And he does call, happy to talk about how in 1972 he led the nation in scoring at Southwestern Louisiana. "It just happened," he says. "The way the offense was designed, we put the ball up a lot. It wasn't just me."

He scored the most. His senior year the crowd sang Dwight Lamar, Superstar while the band played Jesus Christ, Superstar before Ragin' Cajun home games. Faintly blasphemous, that. But USL was one of the original outlaw schools, and Lamar's dandified style—the domed Afro; the zippered purse he toted around (a "pouch," he insisted); the purple leather jacket his wife, Peggy, first espied him in at a fraternity party—gave him the look of a Cajun capo.

Time has tempered him. Nostalgia often makes former players exaggerate, but Bo does his reminiscing skeptically. What of the legendary defender who, bamboozled by a Lamar 360, ran straight to the locker room? "That never actually happened," Lamar says. Nor were the parabolic jumpers he threw in really 30-footers: "I still don't know anybody who can shoot a jumper consistently from 30 feet. Even 25 feet."

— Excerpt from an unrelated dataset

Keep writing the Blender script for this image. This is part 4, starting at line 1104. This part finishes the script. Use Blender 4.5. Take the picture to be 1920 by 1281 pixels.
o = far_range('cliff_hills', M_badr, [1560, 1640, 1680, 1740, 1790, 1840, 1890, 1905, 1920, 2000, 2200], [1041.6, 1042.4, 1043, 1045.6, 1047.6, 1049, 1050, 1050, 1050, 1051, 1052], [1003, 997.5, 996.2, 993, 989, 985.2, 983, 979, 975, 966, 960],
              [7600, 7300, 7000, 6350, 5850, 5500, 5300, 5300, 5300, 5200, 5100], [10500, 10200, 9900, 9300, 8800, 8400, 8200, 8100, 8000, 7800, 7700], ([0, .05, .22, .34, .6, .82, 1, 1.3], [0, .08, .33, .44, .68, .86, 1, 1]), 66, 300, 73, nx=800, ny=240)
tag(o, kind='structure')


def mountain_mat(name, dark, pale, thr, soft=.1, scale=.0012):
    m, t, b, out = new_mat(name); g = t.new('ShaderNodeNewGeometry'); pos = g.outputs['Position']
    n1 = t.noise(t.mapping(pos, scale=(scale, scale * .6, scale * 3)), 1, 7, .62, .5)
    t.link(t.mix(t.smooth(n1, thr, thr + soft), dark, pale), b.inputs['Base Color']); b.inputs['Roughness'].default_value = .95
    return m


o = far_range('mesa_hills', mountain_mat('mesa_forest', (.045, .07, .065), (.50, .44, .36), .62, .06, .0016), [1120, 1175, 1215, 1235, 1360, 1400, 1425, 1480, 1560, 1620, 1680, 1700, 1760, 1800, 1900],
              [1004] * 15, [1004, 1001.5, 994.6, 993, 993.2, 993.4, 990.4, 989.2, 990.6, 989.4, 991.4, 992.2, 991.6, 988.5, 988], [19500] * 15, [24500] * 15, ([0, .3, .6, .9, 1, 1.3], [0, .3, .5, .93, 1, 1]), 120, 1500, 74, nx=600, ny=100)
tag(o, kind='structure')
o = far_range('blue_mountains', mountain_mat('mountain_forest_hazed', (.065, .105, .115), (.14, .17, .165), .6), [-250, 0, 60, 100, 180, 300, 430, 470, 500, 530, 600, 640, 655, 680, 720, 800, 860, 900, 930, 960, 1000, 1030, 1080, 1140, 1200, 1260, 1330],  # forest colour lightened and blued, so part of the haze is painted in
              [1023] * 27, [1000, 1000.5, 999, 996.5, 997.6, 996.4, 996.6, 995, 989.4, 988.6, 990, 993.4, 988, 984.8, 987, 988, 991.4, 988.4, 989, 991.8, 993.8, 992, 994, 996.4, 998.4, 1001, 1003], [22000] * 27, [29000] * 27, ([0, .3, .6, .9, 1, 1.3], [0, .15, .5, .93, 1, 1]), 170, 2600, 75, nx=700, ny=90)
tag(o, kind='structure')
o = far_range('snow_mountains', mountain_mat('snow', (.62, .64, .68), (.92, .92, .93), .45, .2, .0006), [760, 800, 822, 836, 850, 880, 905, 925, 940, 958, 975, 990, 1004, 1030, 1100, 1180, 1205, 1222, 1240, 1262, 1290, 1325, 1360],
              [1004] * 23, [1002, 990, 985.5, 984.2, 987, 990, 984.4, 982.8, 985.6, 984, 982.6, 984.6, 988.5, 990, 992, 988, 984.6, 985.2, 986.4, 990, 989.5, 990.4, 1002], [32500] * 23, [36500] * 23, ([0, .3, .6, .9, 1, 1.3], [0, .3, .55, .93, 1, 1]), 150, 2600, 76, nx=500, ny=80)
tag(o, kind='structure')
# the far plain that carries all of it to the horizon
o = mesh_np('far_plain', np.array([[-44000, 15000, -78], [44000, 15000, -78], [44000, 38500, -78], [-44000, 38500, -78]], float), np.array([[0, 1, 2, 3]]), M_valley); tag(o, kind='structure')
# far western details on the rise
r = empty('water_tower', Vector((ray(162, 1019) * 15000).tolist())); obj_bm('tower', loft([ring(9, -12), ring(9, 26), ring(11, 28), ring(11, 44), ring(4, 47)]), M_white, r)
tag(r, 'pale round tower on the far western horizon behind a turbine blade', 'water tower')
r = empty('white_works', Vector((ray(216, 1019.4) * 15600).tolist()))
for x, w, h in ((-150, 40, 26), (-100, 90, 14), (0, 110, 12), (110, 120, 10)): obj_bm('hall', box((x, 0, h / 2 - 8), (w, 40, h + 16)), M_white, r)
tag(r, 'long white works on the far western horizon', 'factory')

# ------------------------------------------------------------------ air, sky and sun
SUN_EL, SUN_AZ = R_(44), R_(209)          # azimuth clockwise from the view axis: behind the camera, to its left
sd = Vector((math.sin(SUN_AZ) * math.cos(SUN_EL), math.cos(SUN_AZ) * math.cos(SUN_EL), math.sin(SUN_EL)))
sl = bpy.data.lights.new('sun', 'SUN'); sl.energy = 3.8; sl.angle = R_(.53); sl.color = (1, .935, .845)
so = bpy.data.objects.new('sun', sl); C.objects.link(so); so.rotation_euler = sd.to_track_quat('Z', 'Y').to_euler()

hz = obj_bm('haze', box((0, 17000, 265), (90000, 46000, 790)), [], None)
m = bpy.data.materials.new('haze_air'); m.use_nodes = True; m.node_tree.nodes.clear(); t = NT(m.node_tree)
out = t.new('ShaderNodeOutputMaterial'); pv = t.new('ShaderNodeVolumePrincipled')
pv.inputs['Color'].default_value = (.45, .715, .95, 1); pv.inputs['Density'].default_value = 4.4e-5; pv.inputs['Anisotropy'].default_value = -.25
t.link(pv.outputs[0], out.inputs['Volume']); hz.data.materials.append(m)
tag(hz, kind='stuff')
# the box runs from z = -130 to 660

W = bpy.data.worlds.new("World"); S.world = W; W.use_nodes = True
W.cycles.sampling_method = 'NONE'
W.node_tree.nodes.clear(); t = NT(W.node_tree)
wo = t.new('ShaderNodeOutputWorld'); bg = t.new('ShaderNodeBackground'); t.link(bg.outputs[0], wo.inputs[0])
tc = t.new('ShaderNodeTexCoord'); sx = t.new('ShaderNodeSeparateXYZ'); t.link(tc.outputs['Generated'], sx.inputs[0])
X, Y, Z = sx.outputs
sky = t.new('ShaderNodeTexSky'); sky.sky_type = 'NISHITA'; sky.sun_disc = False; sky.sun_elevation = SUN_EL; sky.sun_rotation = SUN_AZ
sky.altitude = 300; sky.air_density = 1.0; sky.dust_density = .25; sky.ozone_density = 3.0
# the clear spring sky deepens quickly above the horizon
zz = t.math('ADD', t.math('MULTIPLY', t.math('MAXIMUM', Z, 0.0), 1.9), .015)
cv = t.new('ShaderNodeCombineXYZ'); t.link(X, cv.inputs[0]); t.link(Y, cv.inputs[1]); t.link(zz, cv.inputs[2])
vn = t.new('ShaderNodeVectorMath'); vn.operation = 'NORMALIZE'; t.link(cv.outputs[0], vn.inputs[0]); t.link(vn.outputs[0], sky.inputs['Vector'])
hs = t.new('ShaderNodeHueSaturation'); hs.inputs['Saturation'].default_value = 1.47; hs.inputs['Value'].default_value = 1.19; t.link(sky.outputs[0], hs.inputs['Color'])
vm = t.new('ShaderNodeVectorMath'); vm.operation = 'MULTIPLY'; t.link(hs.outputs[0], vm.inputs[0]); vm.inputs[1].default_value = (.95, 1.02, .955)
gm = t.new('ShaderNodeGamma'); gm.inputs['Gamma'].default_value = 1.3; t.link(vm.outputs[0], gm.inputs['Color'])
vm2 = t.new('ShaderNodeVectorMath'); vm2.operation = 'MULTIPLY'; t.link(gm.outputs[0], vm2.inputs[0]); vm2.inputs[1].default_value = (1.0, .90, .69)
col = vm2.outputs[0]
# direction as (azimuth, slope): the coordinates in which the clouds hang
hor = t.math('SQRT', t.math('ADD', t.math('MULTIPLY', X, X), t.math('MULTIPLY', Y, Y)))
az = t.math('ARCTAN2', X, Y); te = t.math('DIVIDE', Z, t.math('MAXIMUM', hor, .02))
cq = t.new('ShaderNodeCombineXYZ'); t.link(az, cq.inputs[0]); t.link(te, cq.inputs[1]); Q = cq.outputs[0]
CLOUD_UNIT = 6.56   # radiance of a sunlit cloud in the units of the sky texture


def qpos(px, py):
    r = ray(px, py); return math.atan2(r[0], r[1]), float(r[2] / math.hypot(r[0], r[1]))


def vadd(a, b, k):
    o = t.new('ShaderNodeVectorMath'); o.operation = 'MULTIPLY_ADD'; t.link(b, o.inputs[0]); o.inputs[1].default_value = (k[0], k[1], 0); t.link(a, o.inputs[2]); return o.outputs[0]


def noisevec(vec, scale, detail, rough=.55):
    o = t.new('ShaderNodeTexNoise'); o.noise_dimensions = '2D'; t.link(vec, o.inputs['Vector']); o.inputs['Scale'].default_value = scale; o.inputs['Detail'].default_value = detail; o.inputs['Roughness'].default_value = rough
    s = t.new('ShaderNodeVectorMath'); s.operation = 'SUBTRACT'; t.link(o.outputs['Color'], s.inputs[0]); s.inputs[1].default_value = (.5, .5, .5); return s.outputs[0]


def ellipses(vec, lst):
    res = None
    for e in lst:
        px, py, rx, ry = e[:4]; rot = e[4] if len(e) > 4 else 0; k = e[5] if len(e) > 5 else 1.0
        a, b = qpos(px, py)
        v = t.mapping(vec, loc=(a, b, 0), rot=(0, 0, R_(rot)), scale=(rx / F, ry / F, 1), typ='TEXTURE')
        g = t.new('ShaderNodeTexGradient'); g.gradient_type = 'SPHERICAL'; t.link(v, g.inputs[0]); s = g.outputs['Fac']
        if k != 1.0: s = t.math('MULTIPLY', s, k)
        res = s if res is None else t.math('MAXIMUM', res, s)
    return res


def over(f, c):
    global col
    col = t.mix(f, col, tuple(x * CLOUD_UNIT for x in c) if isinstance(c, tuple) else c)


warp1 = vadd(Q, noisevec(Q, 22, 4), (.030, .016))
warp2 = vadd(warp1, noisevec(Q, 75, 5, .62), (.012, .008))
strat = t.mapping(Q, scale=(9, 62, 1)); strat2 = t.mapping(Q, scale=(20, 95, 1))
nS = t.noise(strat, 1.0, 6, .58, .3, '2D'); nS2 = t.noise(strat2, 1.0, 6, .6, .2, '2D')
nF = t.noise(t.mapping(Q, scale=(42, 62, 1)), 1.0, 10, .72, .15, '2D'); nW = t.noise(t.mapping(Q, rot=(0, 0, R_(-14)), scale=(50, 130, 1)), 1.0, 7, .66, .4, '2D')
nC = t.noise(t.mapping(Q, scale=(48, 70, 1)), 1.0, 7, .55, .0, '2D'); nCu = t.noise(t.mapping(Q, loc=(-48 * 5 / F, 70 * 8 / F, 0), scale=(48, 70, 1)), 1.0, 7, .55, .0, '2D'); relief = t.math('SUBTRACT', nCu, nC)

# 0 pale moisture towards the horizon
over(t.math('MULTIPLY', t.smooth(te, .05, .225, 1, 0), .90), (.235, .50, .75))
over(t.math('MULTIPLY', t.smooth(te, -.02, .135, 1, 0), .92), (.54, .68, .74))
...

He had three prosperous seasons in the ABA—with the San Diego Conquistadors and the Indiana Pacers—but faded in 1976. "I tried for a couple of years after that, and then it was either keep chasing that dream or settle down and start another career," he says. "Very few people get to play pro ball, so I'm fortunate that I did for so long. And there's a lot more to life than that."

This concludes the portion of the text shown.